The marketing matrix

Hastings, Gerard (2012). The marketing matrix. Journal of Social Marketing, 2(3) pp. 222–226.

DOI: https://doi.org/10.1108/20426761211265203

URL: http://www.emeraldinsight.com/journals.htm?issn=20...

Abstract

Purpose – The purpose of this paper is to question the role of corporate marketing in society and suggest ways of combating it.

Design/methodology/approach – The problems are urgent and the style is polemical.

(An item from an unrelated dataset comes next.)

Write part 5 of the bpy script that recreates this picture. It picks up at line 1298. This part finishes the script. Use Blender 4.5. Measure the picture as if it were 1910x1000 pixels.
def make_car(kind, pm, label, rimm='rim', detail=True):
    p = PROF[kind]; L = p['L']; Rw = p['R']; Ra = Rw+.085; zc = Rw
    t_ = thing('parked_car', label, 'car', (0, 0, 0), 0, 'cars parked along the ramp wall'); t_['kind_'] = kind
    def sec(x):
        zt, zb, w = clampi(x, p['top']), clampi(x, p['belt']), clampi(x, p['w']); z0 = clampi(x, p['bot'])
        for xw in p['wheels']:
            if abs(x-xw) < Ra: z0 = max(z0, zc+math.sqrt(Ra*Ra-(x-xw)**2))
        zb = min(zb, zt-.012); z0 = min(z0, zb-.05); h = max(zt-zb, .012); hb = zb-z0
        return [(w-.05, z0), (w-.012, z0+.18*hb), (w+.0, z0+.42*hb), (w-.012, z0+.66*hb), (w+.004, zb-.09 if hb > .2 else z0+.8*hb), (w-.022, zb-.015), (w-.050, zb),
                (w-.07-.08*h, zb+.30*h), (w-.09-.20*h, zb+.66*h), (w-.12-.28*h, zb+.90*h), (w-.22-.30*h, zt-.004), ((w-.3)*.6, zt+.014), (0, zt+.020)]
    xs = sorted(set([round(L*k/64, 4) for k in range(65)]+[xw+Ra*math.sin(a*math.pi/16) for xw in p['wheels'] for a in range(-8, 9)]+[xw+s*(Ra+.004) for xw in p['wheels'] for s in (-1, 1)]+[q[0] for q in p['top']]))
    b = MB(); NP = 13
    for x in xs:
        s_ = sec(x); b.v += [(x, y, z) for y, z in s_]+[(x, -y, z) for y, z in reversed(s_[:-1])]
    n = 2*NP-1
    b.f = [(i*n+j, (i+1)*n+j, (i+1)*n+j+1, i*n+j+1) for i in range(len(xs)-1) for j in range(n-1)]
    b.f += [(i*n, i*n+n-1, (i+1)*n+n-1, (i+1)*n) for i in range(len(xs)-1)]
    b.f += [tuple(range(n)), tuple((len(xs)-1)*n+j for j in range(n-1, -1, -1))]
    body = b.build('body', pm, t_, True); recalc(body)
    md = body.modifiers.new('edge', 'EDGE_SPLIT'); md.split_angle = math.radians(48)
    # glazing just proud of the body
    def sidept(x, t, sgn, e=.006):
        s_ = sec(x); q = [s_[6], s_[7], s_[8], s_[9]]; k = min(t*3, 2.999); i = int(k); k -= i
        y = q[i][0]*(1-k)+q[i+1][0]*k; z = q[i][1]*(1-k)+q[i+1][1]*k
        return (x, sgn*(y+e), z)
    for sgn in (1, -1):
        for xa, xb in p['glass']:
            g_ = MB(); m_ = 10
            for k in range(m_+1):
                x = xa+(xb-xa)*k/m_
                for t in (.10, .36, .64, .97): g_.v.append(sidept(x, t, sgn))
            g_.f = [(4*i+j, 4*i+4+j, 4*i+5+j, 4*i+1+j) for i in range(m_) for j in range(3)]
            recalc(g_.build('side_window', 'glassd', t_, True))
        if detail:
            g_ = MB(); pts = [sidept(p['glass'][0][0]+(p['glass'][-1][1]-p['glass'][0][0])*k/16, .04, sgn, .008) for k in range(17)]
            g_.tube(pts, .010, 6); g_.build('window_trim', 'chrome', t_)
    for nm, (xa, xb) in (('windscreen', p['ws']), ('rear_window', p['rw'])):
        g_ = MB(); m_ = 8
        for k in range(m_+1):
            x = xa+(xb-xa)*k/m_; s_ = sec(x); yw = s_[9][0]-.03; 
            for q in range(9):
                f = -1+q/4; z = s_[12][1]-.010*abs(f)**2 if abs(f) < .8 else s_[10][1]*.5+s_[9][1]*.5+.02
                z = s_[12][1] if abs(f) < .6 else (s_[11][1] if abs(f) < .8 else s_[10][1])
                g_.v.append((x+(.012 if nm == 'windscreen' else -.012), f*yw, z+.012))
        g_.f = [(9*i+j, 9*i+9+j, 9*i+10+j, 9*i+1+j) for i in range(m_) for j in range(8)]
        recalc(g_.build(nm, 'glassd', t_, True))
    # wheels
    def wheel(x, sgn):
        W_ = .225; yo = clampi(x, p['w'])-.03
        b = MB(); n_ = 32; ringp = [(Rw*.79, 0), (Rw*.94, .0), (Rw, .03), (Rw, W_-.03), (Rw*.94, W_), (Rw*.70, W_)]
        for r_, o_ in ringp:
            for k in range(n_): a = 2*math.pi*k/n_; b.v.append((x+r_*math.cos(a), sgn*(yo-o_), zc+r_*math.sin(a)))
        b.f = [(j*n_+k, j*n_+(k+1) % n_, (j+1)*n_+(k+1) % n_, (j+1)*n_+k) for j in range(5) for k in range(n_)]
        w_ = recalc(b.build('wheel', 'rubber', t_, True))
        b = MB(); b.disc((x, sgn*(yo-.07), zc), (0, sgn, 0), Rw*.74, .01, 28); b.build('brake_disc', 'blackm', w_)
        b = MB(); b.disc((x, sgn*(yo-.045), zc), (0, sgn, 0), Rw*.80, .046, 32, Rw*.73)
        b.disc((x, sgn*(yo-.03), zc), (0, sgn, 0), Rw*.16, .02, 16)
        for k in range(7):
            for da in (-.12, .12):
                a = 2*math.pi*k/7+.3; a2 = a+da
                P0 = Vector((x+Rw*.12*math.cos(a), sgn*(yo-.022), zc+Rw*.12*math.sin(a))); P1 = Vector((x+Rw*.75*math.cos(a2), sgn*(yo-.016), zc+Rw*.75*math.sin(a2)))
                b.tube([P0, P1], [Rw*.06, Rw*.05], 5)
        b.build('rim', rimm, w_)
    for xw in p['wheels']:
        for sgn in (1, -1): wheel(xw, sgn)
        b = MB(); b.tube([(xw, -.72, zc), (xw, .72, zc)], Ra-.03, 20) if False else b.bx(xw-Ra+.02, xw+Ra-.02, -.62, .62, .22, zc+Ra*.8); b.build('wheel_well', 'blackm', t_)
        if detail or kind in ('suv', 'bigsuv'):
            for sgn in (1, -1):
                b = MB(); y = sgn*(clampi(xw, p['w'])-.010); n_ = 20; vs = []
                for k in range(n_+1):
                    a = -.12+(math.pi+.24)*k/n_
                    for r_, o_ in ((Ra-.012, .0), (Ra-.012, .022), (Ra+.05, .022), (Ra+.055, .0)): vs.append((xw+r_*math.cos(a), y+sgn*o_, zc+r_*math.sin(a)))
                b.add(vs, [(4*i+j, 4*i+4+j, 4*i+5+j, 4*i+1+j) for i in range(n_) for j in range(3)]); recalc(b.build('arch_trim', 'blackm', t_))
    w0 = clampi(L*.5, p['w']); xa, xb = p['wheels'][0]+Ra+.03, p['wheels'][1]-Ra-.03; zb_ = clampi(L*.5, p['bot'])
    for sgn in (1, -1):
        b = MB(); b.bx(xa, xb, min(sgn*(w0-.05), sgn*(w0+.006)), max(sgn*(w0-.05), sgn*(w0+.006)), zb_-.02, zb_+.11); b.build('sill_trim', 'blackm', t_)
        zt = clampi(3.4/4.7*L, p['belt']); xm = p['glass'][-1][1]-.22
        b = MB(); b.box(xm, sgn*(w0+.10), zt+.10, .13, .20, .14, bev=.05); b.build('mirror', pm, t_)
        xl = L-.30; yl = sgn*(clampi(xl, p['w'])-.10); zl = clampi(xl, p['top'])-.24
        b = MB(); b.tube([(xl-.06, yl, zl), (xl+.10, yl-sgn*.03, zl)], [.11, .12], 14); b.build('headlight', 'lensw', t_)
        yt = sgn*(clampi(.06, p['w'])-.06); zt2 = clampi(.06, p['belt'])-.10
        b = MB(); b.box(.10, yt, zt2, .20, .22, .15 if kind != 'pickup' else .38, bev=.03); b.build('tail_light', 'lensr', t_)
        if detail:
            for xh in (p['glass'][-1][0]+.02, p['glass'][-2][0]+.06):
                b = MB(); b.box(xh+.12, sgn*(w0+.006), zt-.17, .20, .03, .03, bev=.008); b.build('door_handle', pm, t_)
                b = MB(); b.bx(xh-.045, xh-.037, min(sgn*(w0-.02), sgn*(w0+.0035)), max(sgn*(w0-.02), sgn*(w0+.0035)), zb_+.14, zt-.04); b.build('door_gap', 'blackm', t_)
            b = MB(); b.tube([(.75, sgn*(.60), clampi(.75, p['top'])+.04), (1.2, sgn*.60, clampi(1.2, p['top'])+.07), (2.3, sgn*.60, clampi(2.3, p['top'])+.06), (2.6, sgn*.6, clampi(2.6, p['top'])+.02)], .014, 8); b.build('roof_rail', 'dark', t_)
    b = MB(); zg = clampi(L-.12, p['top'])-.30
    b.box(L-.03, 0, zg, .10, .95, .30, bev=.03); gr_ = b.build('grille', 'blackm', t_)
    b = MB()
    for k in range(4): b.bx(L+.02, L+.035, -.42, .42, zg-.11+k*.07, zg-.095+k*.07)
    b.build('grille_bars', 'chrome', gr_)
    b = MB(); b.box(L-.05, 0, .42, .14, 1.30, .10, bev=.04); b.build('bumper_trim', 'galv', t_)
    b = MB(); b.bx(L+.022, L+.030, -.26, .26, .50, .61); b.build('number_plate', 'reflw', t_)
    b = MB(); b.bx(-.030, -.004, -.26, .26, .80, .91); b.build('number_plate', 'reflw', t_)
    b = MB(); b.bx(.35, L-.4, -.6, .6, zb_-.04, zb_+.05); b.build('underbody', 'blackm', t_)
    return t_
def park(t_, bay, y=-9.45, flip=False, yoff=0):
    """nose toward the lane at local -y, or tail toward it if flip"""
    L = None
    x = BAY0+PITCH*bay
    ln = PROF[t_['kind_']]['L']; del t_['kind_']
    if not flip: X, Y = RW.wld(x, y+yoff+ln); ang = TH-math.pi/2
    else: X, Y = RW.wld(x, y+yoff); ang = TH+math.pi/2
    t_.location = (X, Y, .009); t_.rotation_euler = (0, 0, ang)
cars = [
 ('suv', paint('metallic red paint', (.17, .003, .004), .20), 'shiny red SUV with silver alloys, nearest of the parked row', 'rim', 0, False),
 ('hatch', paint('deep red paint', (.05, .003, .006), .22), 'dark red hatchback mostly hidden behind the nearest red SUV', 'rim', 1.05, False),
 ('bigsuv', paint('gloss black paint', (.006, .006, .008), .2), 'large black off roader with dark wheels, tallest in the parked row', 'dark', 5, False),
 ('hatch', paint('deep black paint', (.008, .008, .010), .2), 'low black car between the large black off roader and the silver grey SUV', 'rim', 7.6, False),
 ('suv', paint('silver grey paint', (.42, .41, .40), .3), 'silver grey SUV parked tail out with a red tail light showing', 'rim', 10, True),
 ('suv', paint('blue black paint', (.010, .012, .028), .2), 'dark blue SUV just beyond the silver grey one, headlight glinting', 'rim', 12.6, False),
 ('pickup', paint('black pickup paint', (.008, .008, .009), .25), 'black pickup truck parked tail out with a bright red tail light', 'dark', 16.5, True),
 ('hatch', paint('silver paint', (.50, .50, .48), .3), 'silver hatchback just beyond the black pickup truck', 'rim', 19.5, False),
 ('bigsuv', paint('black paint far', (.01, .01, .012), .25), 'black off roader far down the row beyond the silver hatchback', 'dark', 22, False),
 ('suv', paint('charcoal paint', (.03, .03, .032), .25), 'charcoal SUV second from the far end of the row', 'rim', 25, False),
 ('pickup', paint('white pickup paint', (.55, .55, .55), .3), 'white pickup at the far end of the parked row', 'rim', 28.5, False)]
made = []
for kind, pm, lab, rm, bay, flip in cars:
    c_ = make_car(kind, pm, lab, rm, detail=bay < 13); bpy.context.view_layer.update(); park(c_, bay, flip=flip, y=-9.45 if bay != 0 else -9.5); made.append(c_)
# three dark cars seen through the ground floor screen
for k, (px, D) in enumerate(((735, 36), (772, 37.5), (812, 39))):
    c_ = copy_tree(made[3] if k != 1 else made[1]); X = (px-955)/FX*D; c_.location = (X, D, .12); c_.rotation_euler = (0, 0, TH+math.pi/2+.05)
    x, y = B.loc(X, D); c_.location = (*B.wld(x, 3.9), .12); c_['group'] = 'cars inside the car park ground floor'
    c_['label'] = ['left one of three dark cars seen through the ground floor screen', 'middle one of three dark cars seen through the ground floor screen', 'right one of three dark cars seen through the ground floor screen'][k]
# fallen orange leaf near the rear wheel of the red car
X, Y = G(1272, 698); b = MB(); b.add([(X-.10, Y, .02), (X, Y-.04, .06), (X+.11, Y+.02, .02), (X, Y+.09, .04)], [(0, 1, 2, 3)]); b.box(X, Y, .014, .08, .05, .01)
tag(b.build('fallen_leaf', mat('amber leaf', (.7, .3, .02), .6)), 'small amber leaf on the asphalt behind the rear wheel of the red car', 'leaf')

Findings – Marketing is as old as human civilisation; it enables us to engage in the type of mutually beneficial exchange that makes cooperation possible. However, in the hands of the corporate sector, marketing is turning us into spoilt, consumption-obsessed children who are simultaneously wrecking our bodies, psyches and planet. The fiduciary duty of the corporation, which demands a single-minded focus on shareholder value, turns concepts such as consumer sovereignty, customer service and relationship marketing into corrosive myths that seduce us into quiescence, whilst furnishing big business with unprecedented power. Corporate social responsibility, meanwhile, is just a means of currying favour with our political leaders and further extending corporate power.

Practical implications – Critical analysis is vital: if we do not want to become the apologists for corporate capitalism we have to research, write and teach about its failings as well as social marketing's potential to do good. We should also present solutions. As individuals we have enormous internal strength; collectively we have, and can again, change the world. Indeed marketing itself is a function of humankind's capacity to cooperate to overcome difficulties and long predates its co-option by corporations. In the hands of social marketers this potential force for good is being codified and deployed. If these talents and strengths can be combined with serious moves to contain the corporate sector, it is possible to rethink our economic and social priorities.

Originality/value – The paper urges social marketers to take heed of and address marketing's failures if our discipline is to be taken seriously in debates about health, welfare and sustainability.